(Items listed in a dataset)

○ ○ ○ ○ ○

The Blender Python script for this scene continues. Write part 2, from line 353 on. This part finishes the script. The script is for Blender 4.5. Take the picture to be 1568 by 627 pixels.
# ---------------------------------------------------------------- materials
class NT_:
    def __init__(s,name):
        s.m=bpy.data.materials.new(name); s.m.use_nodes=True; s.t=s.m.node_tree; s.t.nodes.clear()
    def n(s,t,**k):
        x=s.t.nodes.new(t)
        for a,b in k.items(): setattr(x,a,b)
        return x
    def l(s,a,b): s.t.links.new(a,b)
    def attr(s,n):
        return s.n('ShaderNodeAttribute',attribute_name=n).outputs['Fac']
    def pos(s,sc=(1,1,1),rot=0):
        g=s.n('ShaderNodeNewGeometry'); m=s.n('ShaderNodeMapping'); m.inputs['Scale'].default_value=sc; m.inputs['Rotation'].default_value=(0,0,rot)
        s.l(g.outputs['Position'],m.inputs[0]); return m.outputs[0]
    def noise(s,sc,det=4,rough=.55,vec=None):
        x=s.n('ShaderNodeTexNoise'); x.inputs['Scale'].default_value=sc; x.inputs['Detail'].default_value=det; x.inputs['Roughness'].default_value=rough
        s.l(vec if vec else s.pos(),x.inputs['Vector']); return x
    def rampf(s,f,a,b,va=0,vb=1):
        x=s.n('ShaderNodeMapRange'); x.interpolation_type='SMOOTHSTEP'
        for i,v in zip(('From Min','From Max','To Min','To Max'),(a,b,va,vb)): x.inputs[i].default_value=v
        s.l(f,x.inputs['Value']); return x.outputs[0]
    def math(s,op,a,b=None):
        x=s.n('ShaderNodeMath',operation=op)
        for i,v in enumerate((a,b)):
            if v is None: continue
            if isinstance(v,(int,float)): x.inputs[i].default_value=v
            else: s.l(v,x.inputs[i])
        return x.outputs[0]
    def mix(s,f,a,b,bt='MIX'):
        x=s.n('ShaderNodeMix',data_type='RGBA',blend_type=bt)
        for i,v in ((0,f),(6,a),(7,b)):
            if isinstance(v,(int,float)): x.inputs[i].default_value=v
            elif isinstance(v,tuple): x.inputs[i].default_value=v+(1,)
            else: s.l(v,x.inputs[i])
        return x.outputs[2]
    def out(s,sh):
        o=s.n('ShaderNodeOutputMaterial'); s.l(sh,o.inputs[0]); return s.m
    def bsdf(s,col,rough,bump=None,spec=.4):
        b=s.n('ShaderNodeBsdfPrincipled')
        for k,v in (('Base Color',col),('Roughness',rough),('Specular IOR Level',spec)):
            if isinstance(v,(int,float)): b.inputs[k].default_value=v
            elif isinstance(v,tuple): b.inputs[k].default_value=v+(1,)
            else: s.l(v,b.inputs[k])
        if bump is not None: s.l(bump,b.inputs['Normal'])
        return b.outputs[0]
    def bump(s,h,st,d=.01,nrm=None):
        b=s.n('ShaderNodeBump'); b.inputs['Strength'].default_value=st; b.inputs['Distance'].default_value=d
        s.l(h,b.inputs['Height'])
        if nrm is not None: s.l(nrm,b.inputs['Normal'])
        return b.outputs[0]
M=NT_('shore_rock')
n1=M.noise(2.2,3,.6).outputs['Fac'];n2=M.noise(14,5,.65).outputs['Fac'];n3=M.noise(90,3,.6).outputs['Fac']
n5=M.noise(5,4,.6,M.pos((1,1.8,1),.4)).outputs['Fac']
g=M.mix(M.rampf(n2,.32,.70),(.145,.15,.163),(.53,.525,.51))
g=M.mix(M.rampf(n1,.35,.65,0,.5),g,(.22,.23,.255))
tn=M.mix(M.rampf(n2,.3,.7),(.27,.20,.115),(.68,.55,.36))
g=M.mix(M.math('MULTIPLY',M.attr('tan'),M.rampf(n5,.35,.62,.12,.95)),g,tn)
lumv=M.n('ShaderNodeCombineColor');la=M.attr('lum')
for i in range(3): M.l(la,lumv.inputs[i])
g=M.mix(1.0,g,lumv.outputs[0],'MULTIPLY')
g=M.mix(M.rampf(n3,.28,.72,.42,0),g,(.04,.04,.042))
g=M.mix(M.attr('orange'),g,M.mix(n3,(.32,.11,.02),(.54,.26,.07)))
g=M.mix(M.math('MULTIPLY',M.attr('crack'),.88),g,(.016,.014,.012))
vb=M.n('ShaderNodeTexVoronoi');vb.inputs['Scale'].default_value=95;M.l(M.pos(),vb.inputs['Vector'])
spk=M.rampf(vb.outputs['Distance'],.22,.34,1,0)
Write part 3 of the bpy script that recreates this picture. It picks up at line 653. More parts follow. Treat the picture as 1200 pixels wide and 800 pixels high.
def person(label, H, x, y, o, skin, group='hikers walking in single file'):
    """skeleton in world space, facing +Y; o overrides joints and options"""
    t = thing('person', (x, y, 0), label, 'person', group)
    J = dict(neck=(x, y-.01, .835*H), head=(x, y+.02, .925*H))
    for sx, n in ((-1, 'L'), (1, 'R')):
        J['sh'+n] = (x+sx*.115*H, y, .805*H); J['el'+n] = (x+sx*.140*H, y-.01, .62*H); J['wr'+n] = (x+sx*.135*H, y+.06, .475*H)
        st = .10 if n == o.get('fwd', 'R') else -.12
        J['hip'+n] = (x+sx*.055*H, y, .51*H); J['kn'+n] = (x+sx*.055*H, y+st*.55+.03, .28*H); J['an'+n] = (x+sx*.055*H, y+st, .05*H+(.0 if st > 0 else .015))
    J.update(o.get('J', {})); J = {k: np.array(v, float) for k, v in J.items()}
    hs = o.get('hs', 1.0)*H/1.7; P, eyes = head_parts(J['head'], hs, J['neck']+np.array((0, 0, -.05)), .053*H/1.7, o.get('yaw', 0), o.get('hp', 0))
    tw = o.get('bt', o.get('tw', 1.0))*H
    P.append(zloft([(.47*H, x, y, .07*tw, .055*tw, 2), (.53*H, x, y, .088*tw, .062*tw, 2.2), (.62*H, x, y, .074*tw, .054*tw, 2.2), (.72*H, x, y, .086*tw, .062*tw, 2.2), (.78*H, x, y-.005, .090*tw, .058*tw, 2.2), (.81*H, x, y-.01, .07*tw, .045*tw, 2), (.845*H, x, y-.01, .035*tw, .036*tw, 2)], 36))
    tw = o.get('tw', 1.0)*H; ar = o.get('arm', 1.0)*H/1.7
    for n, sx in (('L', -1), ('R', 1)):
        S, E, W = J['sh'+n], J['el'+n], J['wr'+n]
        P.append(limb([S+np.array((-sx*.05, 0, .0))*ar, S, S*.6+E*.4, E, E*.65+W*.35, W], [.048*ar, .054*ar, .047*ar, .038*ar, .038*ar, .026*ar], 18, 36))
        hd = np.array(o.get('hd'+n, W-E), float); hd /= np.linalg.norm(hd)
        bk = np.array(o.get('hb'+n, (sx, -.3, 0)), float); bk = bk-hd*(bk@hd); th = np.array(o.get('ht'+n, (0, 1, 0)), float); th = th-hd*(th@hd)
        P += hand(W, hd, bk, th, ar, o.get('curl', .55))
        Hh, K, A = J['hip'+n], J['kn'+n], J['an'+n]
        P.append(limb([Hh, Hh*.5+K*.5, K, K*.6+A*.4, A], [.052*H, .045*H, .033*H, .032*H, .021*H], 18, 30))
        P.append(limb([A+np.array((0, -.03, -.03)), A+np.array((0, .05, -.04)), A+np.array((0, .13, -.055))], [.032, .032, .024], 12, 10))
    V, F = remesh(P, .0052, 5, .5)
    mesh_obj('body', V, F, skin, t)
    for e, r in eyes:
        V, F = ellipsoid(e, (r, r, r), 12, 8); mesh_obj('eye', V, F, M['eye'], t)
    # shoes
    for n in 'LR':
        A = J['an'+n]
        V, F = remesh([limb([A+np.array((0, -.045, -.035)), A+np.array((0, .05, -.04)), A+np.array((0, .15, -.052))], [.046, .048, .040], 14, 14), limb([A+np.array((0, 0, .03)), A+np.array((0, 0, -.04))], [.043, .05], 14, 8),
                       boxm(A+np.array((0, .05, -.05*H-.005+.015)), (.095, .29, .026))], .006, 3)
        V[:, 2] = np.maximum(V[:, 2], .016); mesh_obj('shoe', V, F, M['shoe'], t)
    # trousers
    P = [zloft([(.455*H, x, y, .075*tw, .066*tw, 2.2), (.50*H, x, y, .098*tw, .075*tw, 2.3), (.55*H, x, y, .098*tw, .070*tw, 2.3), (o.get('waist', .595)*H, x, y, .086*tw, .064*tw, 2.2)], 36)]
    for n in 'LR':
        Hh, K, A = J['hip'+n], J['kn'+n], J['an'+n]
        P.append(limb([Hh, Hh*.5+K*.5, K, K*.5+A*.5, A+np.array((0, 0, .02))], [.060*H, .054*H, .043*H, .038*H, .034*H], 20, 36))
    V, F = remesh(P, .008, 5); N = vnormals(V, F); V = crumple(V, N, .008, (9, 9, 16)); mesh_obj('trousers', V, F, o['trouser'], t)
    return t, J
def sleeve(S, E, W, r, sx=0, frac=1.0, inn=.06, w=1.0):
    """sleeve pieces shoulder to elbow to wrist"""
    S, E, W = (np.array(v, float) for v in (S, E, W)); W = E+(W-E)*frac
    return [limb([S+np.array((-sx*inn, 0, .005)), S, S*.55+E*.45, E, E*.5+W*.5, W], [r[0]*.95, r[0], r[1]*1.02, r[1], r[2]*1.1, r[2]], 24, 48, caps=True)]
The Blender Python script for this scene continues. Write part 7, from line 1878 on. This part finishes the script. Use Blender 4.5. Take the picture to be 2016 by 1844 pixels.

○ ○ ○ ○ ○

● **Objective**
Exactly as written, quote the lines from the one that has "for i in range(3): M.l(la,lumv.inputs[i])" down to the one that has "spk=M.rampf(vb.outputs['Distance'],.22,.34,1,0)", and include both.

● **Exercise result**
for i in range(3): M.l(la,lumv.inputs[i])
g=M.mix(1.0,g,lumv.outputs[0],'MULTIPLY')
g=M.mix(M.rampf(n3,.28,.72,.42,0),g,(.04,.04,.042))
g=M.mix(M.attr('orange'),g,M.mix(n3,(.32,.11,.02),(.54,.26,.07)))
g=M.mix(M.math('MULTIPLY',M.attr('crack'),.88),g,(.016,.014,.012))
vb=M.n('ShaderNodeTexVoronoi');vb.inputs['Scale'].default_value=95;M.l(M.pos(),vb.inputs['Vector'])
spk=M.rampf(vb.outputs['Distance'],.22,.34,1,0)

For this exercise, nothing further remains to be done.